Four Hawaii farms are settling a discrimination lawsuit for a total of $2.4 million over allegations that they exploited hundreds of Thai workers.

The U.S. Equal Employment Opportunity Commission filed a federal lawsuit in 2011 against California-based labor contractor Global Horizons and six Hawaii farms, with allegations including subjecting workers to discrimination, uninhabitable housing, insufficient food, inadequate wages and deportation threats.

Mac Farms of Hawaii will pay $1.6 million, Kelena Farms will pay $275,000, Captain Cook Coffee Co. will pay $100,000, and Kauai Coffee Co. will pay $425,000, according to settlement agreements made public Tuesday.

A judge recently found Global Horizons liable for the discrimination and abuse of the workers.

Del Monte Fresh Produce Inc. settled for $1.2 million, the EEOC announced last year. Global Horizons and Maui Pineapple Co., the last farm that hasn’t settled, are scheduled to go to trial in November, said Anna Park, EEOC Los Angeles regional attorney, who traveled to Honolulu with other agency staff to announce the settlement details.

All of the $3.6 million in settlement funds will go directly to the workers, Park said, in a distribution process that involves determining who worked on the various farms, for how long and the severity of the abuse workers suffered.

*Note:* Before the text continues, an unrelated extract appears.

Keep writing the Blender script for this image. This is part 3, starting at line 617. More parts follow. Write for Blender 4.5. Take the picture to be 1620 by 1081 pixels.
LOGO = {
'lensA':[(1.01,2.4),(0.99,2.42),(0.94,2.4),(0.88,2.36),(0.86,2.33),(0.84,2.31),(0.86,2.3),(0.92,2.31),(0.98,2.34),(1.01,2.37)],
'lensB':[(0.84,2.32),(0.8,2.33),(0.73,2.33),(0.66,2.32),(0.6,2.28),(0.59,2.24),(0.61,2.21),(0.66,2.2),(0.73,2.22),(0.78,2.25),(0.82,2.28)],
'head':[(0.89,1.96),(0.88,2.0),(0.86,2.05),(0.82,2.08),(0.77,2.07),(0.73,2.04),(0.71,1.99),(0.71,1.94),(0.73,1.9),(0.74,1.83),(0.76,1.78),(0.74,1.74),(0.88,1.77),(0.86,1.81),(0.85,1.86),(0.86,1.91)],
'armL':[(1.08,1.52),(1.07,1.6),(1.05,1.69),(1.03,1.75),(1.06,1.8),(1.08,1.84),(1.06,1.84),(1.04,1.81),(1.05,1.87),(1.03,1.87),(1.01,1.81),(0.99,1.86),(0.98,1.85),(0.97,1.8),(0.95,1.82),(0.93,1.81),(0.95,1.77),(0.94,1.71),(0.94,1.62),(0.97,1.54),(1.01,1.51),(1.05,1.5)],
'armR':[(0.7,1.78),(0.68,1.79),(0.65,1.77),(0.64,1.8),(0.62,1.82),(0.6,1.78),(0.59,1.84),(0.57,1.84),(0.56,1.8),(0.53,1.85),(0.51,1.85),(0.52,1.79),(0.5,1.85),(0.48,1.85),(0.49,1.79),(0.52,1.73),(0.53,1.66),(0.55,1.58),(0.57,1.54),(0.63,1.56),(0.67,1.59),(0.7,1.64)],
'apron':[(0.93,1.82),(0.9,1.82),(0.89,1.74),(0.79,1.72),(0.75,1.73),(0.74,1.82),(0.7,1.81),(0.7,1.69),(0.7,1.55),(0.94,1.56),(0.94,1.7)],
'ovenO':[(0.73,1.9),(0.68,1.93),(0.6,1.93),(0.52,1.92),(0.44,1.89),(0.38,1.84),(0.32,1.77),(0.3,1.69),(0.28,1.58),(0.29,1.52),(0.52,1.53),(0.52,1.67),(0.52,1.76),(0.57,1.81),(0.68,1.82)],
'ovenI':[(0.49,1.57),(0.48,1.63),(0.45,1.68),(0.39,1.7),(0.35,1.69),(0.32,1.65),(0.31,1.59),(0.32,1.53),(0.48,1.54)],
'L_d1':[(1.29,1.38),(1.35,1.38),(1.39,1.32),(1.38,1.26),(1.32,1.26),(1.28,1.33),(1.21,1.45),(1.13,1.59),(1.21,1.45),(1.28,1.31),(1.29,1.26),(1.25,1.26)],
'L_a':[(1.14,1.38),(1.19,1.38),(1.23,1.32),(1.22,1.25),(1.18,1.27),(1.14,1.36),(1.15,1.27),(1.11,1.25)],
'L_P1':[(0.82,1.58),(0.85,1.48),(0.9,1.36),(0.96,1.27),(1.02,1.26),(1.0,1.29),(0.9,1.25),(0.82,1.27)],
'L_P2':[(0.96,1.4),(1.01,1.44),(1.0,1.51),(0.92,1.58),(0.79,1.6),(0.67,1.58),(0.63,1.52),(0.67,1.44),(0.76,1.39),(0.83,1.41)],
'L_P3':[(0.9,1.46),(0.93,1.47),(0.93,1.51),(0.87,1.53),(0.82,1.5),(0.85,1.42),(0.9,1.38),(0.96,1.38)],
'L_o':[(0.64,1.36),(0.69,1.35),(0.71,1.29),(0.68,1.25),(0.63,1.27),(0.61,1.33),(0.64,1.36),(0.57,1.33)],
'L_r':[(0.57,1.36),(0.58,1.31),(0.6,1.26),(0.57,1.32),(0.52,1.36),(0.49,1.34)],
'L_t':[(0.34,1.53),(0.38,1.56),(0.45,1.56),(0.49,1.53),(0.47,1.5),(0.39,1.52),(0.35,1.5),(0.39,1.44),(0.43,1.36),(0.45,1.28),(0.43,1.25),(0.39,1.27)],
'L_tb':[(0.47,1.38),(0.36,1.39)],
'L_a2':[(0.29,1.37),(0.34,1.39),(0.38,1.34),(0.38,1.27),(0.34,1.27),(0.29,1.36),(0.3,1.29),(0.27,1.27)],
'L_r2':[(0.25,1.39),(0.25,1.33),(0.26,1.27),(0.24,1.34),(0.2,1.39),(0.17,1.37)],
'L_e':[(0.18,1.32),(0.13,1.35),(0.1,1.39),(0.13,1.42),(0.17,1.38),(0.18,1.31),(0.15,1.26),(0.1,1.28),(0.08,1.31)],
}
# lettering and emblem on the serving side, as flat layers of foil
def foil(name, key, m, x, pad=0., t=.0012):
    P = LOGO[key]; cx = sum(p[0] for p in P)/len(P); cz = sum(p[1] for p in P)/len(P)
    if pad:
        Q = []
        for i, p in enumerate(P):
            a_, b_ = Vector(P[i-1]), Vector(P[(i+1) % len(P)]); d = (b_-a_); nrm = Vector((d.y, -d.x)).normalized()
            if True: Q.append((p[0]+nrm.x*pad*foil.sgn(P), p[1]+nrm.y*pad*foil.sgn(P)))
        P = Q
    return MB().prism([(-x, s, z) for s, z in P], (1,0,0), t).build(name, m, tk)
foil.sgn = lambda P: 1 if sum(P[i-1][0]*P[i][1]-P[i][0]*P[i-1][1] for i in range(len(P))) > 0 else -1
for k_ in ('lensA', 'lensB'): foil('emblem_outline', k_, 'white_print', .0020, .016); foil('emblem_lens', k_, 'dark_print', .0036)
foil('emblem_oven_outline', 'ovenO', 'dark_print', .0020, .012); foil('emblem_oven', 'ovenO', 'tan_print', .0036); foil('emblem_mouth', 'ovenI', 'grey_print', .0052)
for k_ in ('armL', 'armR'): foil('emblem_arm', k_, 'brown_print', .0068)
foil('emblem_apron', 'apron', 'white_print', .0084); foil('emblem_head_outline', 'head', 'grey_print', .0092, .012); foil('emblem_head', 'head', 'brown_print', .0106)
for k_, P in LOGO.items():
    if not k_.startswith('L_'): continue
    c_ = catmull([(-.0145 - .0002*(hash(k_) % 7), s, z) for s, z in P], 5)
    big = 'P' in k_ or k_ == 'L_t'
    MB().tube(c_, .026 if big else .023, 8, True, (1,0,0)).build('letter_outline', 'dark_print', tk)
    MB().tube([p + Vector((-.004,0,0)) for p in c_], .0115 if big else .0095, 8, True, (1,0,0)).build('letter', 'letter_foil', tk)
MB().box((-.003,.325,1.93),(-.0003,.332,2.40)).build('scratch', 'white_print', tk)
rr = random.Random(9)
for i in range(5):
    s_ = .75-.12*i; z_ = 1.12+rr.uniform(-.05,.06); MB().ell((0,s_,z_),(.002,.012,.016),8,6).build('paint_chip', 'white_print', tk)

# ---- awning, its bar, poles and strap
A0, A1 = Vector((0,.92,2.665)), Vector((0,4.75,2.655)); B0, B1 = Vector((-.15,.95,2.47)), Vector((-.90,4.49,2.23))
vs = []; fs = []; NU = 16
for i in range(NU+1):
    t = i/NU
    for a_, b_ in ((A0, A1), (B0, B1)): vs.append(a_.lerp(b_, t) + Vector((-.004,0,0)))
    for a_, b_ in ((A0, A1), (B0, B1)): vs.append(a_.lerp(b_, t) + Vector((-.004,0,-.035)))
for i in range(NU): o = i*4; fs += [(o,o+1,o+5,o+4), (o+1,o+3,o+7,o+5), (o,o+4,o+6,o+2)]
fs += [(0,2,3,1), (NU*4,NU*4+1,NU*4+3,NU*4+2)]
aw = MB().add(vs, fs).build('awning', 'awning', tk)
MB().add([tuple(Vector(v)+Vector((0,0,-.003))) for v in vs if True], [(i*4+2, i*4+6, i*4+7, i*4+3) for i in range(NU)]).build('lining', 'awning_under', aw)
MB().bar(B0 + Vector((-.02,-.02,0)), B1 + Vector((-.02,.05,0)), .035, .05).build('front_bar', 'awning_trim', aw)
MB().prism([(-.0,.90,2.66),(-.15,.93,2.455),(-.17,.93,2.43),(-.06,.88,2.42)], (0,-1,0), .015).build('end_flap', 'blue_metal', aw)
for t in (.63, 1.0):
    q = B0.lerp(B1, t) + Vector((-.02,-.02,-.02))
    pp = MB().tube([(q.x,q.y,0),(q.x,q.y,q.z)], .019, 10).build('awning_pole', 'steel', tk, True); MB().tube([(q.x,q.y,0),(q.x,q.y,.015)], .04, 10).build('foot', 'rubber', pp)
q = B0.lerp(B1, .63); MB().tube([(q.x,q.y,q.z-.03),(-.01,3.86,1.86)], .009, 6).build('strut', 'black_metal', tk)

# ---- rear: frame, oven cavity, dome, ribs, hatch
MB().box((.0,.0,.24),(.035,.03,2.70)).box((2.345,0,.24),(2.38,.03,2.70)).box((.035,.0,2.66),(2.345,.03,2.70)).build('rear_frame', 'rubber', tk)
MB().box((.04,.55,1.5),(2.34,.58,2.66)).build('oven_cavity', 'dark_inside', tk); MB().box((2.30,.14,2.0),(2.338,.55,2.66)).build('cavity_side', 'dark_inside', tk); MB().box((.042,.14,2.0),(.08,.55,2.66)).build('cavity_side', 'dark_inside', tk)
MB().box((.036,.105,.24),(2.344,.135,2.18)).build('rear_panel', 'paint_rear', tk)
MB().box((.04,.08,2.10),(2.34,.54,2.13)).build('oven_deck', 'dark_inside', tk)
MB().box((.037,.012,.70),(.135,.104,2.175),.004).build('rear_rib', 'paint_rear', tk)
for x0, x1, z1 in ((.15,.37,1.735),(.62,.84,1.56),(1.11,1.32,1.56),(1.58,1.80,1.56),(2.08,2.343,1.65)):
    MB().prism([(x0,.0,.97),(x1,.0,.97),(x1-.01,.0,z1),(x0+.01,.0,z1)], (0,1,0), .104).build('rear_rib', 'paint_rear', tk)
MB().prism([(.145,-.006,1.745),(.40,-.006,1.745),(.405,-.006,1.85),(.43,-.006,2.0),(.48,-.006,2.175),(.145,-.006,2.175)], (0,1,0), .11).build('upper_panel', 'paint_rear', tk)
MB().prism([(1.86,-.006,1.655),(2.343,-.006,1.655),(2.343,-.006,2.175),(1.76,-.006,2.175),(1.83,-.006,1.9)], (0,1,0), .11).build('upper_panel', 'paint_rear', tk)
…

Likhit Yoo-on and Khamjuan Namwichai told reporters through a translator Tuesday about how they were recruited in Thailand to do agricultural work in the United States with promises of earning enough money to support their families.

Their passports were taken away. Yoo-on said he had to sleep on the floor and was forced to harvest bananas even when sick. Manwichai said he lived in a bug-infested house where 26 workers shared one bathroom.

Among the allegations in the lawsuit is that 20 Mac Farms workers were living in a Naalehu house approved for only five people, which was cited because it “lacked a functioning toilet, toilet paper, and hot water and had a buckling kitchen floor.”

The lawsuit also alleges Micronesian workers at Maui Pineapple were treated better than Thai workers, whose living conditions included portable toilets and five shower heads for 70 workers. The Thai workers were forbidden from using the Micronesian workers’ bathroom, the lawsuit states.

The contractor sought impoverished Thai nationals, who they stereotyped to be docile and compliant, Park said, and charged them fees ranging from $9,500 to $26,000. The overcrowded housing was often infested with bed bugs and some workers even resorted to making “primitive slingshots to catch chickens so they could eat,” Park said.

Mordechai Orian, president and chief strategic officer of now-defunct Global Horizons, said by phone Tuesday that he doesn’t believe any of the allegations.

“We’re filing motions and everything to dismiss the case,” he said. “It’s a baseless case.”

The Hawaii farms that settled did so out of fear and for business reasons. “It’s a strategy of any businessman: If I’m making money, I’ll pay something and move on,” Orian said. “It’s cheaper than paying lawyers.”

Attorneys for the farms couldn’t immediately be reached for comment.

The farms also agreed to various anti-discrimination measures, according to the consent decrees on the settlements.